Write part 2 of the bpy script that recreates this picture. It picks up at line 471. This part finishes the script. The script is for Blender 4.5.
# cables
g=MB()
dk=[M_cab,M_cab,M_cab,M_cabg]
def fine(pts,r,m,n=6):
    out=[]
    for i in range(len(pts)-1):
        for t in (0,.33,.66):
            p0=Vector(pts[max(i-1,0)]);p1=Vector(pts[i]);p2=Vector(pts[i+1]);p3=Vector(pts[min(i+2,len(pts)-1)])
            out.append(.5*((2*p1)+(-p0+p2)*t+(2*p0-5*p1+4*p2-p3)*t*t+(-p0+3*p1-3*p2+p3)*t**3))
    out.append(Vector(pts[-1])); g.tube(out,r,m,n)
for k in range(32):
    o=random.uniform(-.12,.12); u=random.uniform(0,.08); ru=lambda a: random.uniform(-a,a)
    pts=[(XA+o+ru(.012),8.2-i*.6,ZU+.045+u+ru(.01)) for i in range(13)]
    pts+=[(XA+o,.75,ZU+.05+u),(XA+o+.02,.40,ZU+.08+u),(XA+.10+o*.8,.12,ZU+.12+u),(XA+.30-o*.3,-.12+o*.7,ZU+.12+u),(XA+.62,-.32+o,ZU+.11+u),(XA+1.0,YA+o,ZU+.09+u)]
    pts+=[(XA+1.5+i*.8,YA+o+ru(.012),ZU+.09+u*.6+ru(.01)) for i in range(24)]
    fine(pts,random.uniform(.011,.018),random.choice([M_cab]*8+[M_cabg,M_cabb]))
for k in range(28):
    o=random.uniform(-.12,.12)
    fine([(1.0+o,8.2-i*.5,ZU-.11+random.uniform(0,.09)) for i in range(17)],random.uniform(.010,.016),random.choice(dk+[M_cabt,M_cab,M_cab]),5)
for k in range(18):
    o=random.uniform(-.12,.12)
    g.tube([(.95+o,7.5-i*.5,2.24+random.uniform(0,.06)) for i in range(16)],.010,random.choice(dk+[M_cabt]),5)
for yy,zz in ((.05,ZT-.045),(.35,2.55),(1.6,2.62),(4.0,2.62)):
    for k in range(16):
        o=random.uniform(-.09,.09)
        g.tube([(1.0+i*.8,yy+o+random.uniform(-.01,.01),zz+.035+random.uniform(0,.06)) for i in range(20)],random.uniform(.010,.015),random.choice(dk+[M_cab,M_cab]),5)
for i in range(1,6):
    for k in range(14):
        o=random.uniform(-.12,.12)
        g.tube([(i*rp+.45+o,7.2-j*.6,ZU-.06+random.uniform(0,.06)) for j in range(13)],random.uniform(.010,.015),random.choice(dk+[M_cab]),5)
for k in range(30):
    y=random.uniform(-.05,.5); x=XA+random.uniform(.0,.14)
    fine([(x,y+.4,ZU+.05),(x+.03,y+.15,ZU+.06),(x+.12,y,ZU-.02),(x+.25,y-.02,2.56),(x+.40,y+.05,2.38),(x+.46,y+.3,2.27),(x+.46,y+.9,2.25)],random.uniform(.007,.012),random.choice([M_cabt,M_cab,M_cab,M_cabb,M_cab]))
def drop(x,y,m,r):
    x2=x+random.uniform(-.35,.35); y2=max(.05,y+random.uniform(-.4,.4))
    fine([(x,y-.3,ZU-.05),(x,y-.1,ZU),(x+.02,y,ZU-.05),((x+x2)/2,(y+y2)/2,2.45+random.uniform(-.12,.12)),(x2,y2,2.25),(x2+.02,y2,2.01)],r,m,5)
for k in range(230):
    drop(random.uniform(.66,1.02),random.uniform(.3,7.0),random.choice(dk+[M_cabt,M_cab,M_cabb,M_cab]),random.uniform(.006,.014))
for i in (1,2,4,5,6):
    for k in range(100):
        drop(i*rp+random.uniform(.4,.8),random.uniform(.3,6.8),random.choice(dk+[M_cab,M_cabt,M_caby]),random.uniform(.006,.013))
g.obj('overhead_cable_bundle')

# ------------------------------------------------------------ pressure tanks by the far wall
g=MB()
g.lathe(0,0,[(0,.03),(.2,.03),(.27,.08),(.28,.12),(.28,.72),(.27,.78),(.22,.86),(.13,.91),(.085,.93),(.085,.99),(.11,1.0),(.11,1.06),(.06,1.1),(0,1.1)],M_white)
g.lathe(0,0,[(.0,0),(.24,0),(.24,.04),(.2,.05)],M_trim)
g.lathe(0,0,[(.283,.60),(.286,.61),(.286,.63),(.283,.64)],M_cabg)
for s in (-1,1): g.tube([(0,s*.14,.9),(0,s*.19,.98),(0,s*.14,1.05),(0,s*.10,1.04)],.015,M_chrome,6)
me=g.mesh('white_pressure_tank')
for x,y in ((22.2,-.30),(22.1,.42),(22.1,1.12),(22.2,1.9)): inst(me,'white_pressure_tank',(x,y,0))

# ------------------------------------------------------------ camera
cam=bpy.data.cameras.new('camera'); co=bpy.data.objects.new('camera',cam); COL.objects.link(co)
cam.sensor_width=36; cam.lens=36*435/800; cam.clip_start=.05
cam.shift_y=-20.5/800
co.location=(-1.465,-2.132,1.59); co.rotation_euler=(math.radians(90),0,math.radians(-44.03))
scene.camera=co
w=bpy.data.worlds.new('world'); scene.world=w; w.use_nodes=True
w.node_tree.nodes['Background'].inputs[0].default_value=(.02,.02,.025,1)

┄┄┄┄┄┄┄┄┄┄┄┄┄┄┄┄┄┄┄┄

• TASK DETAILS
Copy out the whole listing exactly.

• COMPLETED EXERCISE
Write part 2 of the bpy script that recreates this picture. It picks up at line 471. This part finishes the script. The script is for Blender 4.5.
# cables
g=MB()
dk=[M_cab,M_cab,M_cab,M_cabg]
def fine(pts,r,m,n=6):
    out=[]
    for i in range(len(pts)-1):
        for t in (0,.33,.66):
            p0=Vector(pts[max(i-1,0)]);p1=Vector(pts[i]);p2=Vector(pts[i+1]);p3=Vector(pts[min(i+2,len(pts)-1)])
            out.append(.5*((2*p1)+(-p0+p2)*t+(2*p0-5*p1+4*p2-p3)*t*t+(-p0+3*p1-3*p2+p3)*t**3))
    out.append(Vector(pts[-1])); g.tube(out,r,m,n)
for k in range(32):
    o=random.uniform(-.12,.12); u=random.uniform(0,.08); ru=lambda a: random.uniform(-a,a)
    pts=[(XA+o+ru(.012),8.2-i*.6,ZU+.045+u+ru(.01)) for i in range(13)]
    pts+=[(XA+o,.75,ZU+.05+u),(XA+o+.02,.40,ZU+.08+u),(XA+.10+o*.8,.12,ZU+.12+u),(XA+.30-o*.3,-.12+o*.7,ZU+.12+u),(XA+.62,-.32+o,ZU+.11+u),(XA+1.0,YA+o,ZU+.09+u)]
    pts+=[(XA+1.5+i*.8,YA+o+ru(.012),ZU+.09+u*.6+ru(.01)) for i in range(24)]
    fine(pts,random.uniform(.011,.018),random.choice([M_cab]*8+[M_cabg,M_cabb]))
for k in range(28):
    o=random.uniform(-.12,.12)
    fine([(1.0+o,8.2-i*.5,ZU-.11+random.uniform(0,.09)) for i in range(17)],random.uniform(.010,.016),random.choice(dk+[M_cabt,M_cab,M_cab]),5)
for k in range(18):
    o=random.uniform(-.12,.12)
    g.tube([(.95+o,7.5-i*.5,2.24+random.uniform(0,.06)) for i in range(16)],.010,random.choice(dk+[M_cabt]),5)
for yy,zz in ((.05,ZT-.045),(.35,2.55),(1.6,2.62),(4.0,2.62)):
    for k in range(16):
        o=random.uniform(-.09,.09)
        g.tube([(1.0+i*.8,yy+o+random.uniform(-.01,.01),zz+.035+random.uniform(0,.06)) for i in range(20)],random.uniform(.010,.015),random.choice(dk+[M_cab,M_cab]),5)
for i in range(1,6):
    for k in range(14):
        o=random.uniform(-.12,.12)
        g.tube([(i*rp+.45+o,7.2-j*.6,ZU-.06+random.uniform(0,.06)) for j in range(13)],random.uniform(.010,.015),random.choice(dk+[M_cab]),5)
for k in range(30):
    y=random.uniform(-.05,.5); x=XA+random.uniform(.0,.14)
    fine([(x,y+.4,ZU+.05),(x+.03,y+.15,ZU+.06),(x+.12,y,ZU-.02),(x+.25,y-.02,2.56),(x+.40,y+.05,2.38),(x+.46,y+.3,2.27),(x+.46,y+.9,2.25)],random.uniform(.007,.012),random.choice([M_cabt,M_cab,M_cab,M_cabb,M_cab]))
def drop(x,y,m,r):
    x2=x+random.uniform(-.35,.35); y2=max(.05,y+random.uniform(-.4,.4))
    fine([(x,y-.3,ZU-.05),(x,y-.1,ZU),(x+.02,y,ZU-.05),((x+x2)/2,(y+y2)/2,2.45+random.uniform(-.12,.12)),(x2,y2,2.25),(x2+.02,y2,2.01)],r,m,5)
for k in range(230):
    drop(random.uniform(.66,1.02),random.uniform(.3,7.0),random.choice(dk+[M_cabt,M_cab,M_cabb,M_cab]),random.uniform(.006,.014))
for i in (1,2,4,5,6):
    for k in range(100):
        drop(i*rp+random.uniform(.4,.8),random.uniform(.3,6.8),random.choice(dk+[M_cab,M_cabt,M_caby]),random.uniform(.006,.013))
g.obj('overhead_cable_bundle')

# ------------------------------------------------------------ pressure tanks by the far wall
g=MB()
g.lathe(0,0,[(0,.03),(.2,.03),(.27,.08),(.28,.12),(.28,.72),(.27,.78),(.22,.86),(.13,.91),(.085,.93),(.085,.99),(.11,1.0),(.11,1.06),(.06,1.1),(0,1.1)],M_white)
g.lathe(0,0,[(.0,0),(.24,0),(.24,.04),(.2,.05)],M_trim)
g.lathe(0,0,[(.283,.60),(.286,.61),(.286,.63),(.283,.64)],M_cabg)
for s in (-1,1): g.tube([(0,s*.14,.9),(0,s*.19,.98),(0,s*.14,1.05),(0,s*.10,1.04)],.015,M_chrome,6)
me=g.mesh('white_pressure_tank')
for x,y in ((22.2,-.30),(22.1,.42),(22.1,1.12),(22.2,1.9)): inst(me,'white_pressure_tank',(x,y,0))

# ------------------------------------------------------------ camera
cam=bpy.data.cameras.new('camera'); co=bpy.data.objects.new('camera',cam); COL.objects.link(co)
cam.sensor_width=36; cam.lens=36*435/800; cam.clip_start=.05
cam.shift_y=-20.5/800
co.location=(-1.465,-2.132,1.59); co.rotation_euler=(math.radians(90),0,math.radians(-44.03))
scene.camera=co
w=bpy.data.worlds.new('world'); scene.world=w; w.use_nodes=True
w.node_tree.nodes['Background'].inputs[0].default_value=(.02,.02,.025,1)